Work to do
Your task is to retype the lines from the opening of the material through the line that includes "scene.camera = cam_o". Do not copy the pictures.

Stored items
## Start

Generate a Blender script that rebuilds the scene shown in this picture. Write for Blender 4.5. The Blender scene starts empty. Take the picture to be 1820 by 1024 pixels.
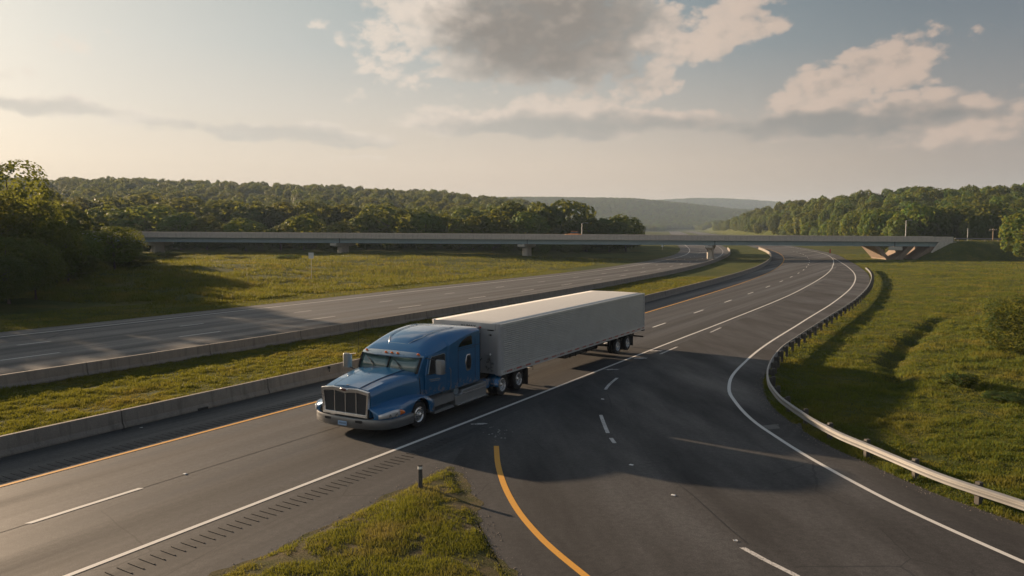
import bpy, math, random
import numpy as np
from mathutils import Vector, Matrix

R = math.radians
scene = bpy.context.scene
COL = scene.collection
rng = np.random.default_rng(11)
random.seed(5)

# ------------------------------------------------------------------ camera
F, H, YH = 1350.0, 8.5, 404.0
PITCH = math.atan((512 - YH) / F)
cp, sp = math.cos(PITCH), math.sin(PITCH)
cam = bpy.data.cameras.new('camera')
cam_o = bpy.data.objects.new('camera', cam)
COL.objects.link(cam_o)
cam.sensor_width = 36.0
cam.lens = 36.0 * F / 1820.0
cam.clip_start = 0.1
cam.clip_end = 60000
cam_o.location = (0, 0, H)
cam_o.rotation_euler = (math.pi / 2 - PITCH, 0, 0)
scene.camera = cam_o


def G(x, y, z=0.0):
    """ground point (at height z) seen at a photo pixel"""
    cx, cy = (x - 910) / F, (512 - y) / F
    d = (cx, cp + cy * sp, -sp + cy * cp)
    t = (z - H) / d[2]
    return (t * d[0], t * d[1], z)


# ------------------------------------------------------------------ tags
def tag(o, label=None, cat=None, group=None, kind=None):
    if label: o['label'] = label
    if cat: o['category'] = cat
    if group: o['group'] = group
    if kind: o['kind'] = kind
    return o


def empty(name, loc=(0, 0, 0), rz=0.0):
    o = bpy.data.objects.new(name, None)
    o.empty_display_size = 0.3
    COL.objects.link(o)
    o.location = loc
    o.rotation_euler = (0, 0, rz)
    return o


# ------------------------------------------------------------------ mesh helpers
class MB:
    def __init__(self):
        self.v, self.f = [], []

    def add(self, vs, fs):
        n = len(self.v)
        self.v += [tuple(map(float, p)) for p in vs]
        self.f += [tuple(n + i for i in f) for f in fs]
        return self

    def box(self, x0, x1, y0, y1, z0, z1):
        x0, x1 = min(x0, x1), max(x0, x1); y0, y1 = min(y0, y1), max(y0, y1); z0, z1 = min(z0, z1), max(z0, z1)
        vs = [(x0, y0, z0), (x1, y0, z0), (x1, y1, z0), (x0, y1, z0), (x0, y0, z1), (x1, y0, z1), (x1, y1, z1), (x0, y1, z1)]
        return self.add(vs, [(0, 3, 2, 1), (4, 5, 6, 7), (0, 1, 5, 4), (1, 2, 6, 5), (2, 3, 7, 6), (3, 0, 4, 7)])

    def obox(self, c, ax, ay, az):
        """oriented box: centre and three half-axis vectors"""
        c, ax, ay, az = map(Vector, (c, ax, ay, az))
        vs = [c + sx * ax + sy * ay + sz * az for sz in (-1, 1) for sx, sy in ((-1, -1), (1, -1), (1, 1), (-1, 1))]
        return self.add(vs, [(0, 3, 2, 1), (4, 5, 6, 7), (0, 1, 5, 4), (1, 2, 6, 5), (2, 3, 7, 6), (3, 0, 4, 7)])

    def loft(self, secs, closed=True, caps=True):
        n = len(secs[0]); b = len(self.v)
        vs = [p for s in secs for p in s]; fs = []
        for i in range(len(secs) - 1):
            for j in range(n if closed else n - 1):
                k = (j + 1) % n
                fs.append((i * n + j, i * n + k, (i + 1) * n + k, (i + 1) * n + j))
        if caps and closed:
            fs.append(tuple(range(n))[::-1]); fs.append(tuple((len(secs) - 1) * n + j for j in range(n)))
        return self.add(vs, fs)

    def prism_x(self, pts, x0, x1):      # polygon in (y,z) swept along x
        return self.loft([[(x0, y, z) for y, z in pts], [(x1, y, z) for y, z in pts]])

    def prism_y(self, pts, y0, y1):      # polygon in (x,z) swept along y
        return self.loft([[(x, y0, z) for x, z in pts], [(x, y1, z) for x, z in pts]])

    def prism_z(self, pts, z0, z1):
        return self.loft([[(x, y, z0) for x, y in pts], [(x, y, z1) for x, y in pts]])

    def tube(self, path, r, n=8, caps=True):
        path = [Vector(p) for p in path]
        rs = r if isinstance(r, (list, tuple)) else [r] * len(path)
        secs = []
        for i, p in enumerate(path):
            t = (path[min(i + 1, len(path) - 1)] - path[max(i - 1, 0)]).normalized()
            a = t.cross(Vector((0, 0, 1)))
            if a.length < 1e-3: a = Vector((1, 0, 0))
            a.normalize(); c = t.cross(a)
            secs.append([p + rs[i] * (math.cos(2 * math.pi * j / n) * a + math.sin(2 * math.pi * j / n) * c) for j in range(n)])
        return self.loft(secs, True, caps)

    def lathe_x(self, prof, c, n=28, sgn=1):   # prof: (radius, x offset) list around an axis parallel to x
        secs = []
        for r, dx in prof:
            secs.append([(c[0] + sgn * dx, c[1] + r * math.cos(2 * math.pi * j / n), c[2] + r * math.sin(2 * math.pi * j / n)) for j in range(n)])
        return self.loft(secs, True, False)

    def grid(self, P):
        m, n = len(P), len(P[0])
        return self.add([p for row in P for p in row],
                        [(i * n + j, i * n + j + 1, (i + 1) * n + j + 1, (i + 1) * n + j) for i in range(m - 1) for j in range(n - 1)])

    def build(self, name, mat, parent=None, smooth=None, bevel=0.0, subsurf=0, solid=0.0, seg=2, fix=True):
        me = bpy.data.meshes.new(name)
        me.from_pydata(self.v, [], self.f)
        me.validate()
        if fix:
            import bmesh
            bm = bmesh.new(); bm.from_mesh(me)
            bmesh.ops.remove_doubles(bm, verts=bm.verts, dist=1e-5)
            bmesh.ops.recalc_face_normals(bm, faces=bm.faces)
            bm.to_mesh(me); bm.free()
        me.materials.append(mat)
        if smooth is not None:
            me.polygons.foreach_set('use_smooth', [True] * len(me.polygons))
            me.set_sharp_from_angle(angle=R(smooth))
        o = bpy.data.objects.new(name, me)
        COL.objects.link(o)
        if parent: o.parent = parent
        if solid:
            m = o.modifiers.new('solid', 'SOLIDIFY'); m.thickness = solid; m.offset = -1
        if bevel:
            m = o.modifiers.new('bevel', 'BEVEL'); m.width = bevel; m.segments = seg; m.limit_method = 'ANGLE'; m.angle_limit = R(40)
        if subsurf:
            m = o.modifiers.new('subsurf', 'SUBSURF'); m.levels = m.render_levels = subsurf
        return o


def np_mesh(name, V, Fc, mat, parent=None, smooth=False, attr=None):
    """fast mesh from numpy arrays; Fc is (n,3) or (n,4)"""
    V = np.asarray(V, np.float32); Fc = np.asarray(Fc, np.int32)
    me = bpy.data.meshes.new(name)
    me.vertices.add(len(V)); me.vertices.foreach_set('co', V.ravel())
    k = Fc.shape[1]
    me.loops.add(Fc.size); me.loops.foreach_set('vertex_index', Fc.ravel())
    me.polygons.add(len(Fc)); me.polygons.foreach_set('loop_start', np.arange(0, Fc.size, k, dtype=np.int32))
    if smooth: me.polygons.foreach_set('use_smooth', np.ones(len(Fc), bool))
    if attr is not None:
        a = me.attributes.new('tone', 'FLOAT', 'POINT'); a.data.foreach_set('value', np.asarray(attr, np.float32))
    me.update(calc_edges=True); me.validate()
    if mat: me.materials.append(mat)
    o = bpy.data.objects.new(name, me)
    COL.objects.link(o)
    if parent: o.parent = parent
    return o


def pchip(xs, ys):
    xs = np.array(xs, float); ys = np.array(ys, float)
    h = np.diff(xs); d = np.diff(ys) / h; m = np.zeros_like(xs)
    m[0], m[-1] = d[0], d[-1]
    for i in range(1, len(xs) - 1):
        if d[i - 1] * d[i] <= 0: m[i] = 0
        else:
            w1, w2 = 2 * h[i] + h[i - 1], h[i] + 2 * h[i - 1]
            m[i] = (w1 + w2) / (w1 / d[i - 1] + w2 / d[i])

    def f(x):
        x = np.asarray(x, float)
        i = np.clip(np.searchsorted(xs, x) - 1, 0, len(xs) - 2)
        t = (x - xs[i]) / h[i]
        lo, hi = x < xs[0], x > xs[-1]
        r = (ys[i] * (1 + 2 * t) * (1 - t) ** 2 + h[i] * m[i] * t * (1 - t) ** 2 + ys[i + 1] * t * t * (3 - 2 * t) + h[i] * m[i + 1] * t * t * (t - 1))
        r = np.where(lo, ys[0] + m[0] * (x - xs[0]), r)
        return np.where(hi, ys[-1] + m[-1] * (x - xs[-1]), r)
    return f


def sstep(a, b, x):
    t = np.clip((np.asarray(x, float) - a) / (b - a), 0, 1)
    return t * t * (3 - 2 * t)


# smooth 2-D value noise for terrain and growth patterns
_perm = np.random.default_rng(3).random((64, 64))


def vnoise(x, y):
    x = np.asarray(x, float); y = np.asarray(y, float)
    xi, yi = np.floor(x).astype(int), np.floor(y).astype(int)
    fx, fy = x - xi, y - yi
    fx = fx * fx * (3 - 2 * fx); fy = fy * fy * (3 - 2 * fy)
    g = lambda a, b: _perm[a % 64, b % 64]
    return (g(xi, yi) * (1 - fx) + g(xi + 1, yi) * fx) * (1 - fy) + (g(xi, yi + 1) * (1 - fx) + g(xi + 1, yi + 1) * fx) * fy


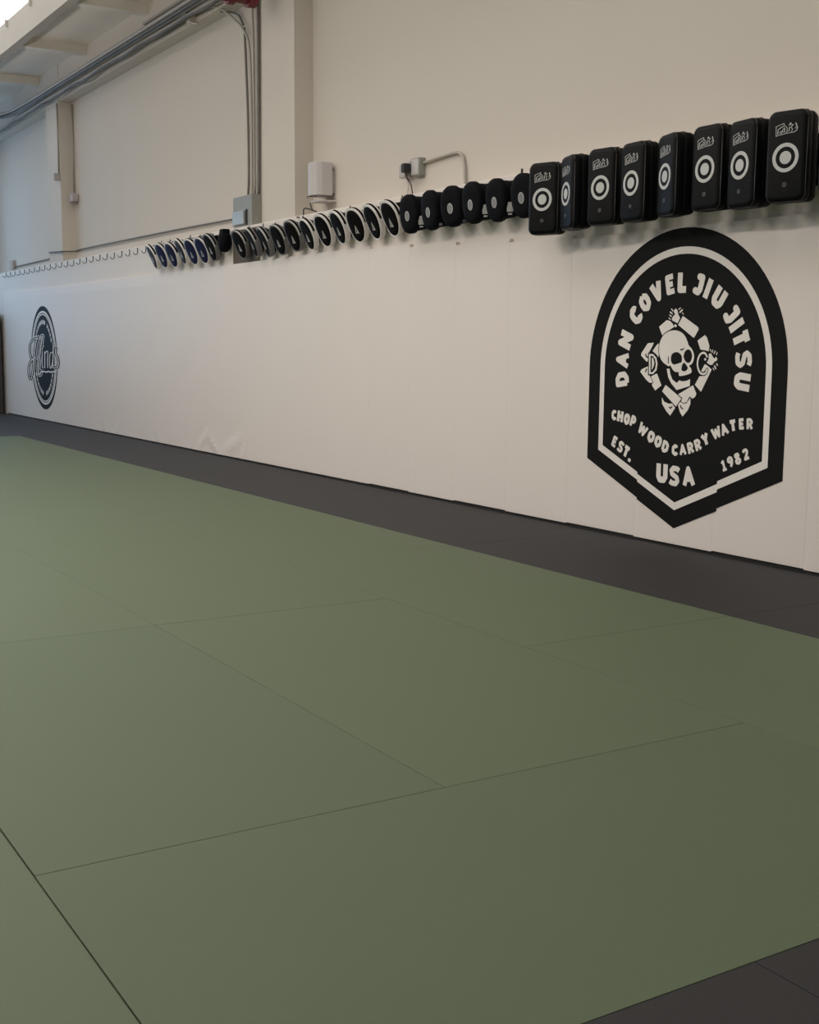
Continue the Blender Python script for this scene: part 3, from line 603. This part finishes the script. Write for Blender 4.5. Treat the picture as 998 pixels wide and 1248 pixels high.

## End

Solution to this task
Generate a Blender script that rebuilds the scene shown in this picture. Write for Blender 4.5. The Blender scene starts empty. Take the picture to be 1820 by 1024 pixels.
import bpy, math, random
import numpy as np
from mathutils import Vector, Matrix

R = math.radians
scene = bpy.context.scene
COL = scene.collection
rng = np.random.default_rng(11)
random.seed(5)

# ------------------------------------------------------------------ camera
F, H, YH = 1350.0, 8.5, 404.0
PITCH = math.atan((512 - YH) / F)
cp, sp = math.cos(PITCH), math.sin(PITCH)
cam = bpy.data.cameras.new('camera')
cam_o = bpy.data.objects.new('camera', cam)
COL.objects.link(cam_o)
cam.sensor_width = 36.0
cam.lens = 36.0 * F / 1820.0
cam.clip_start = 0.1
cam.clip_end = 60000
cam_o.location = (0, 0, H)
cam_o.rotation_euler = (math.pi / 2 - PITCH, 0, 0)
scene.camera = cam_o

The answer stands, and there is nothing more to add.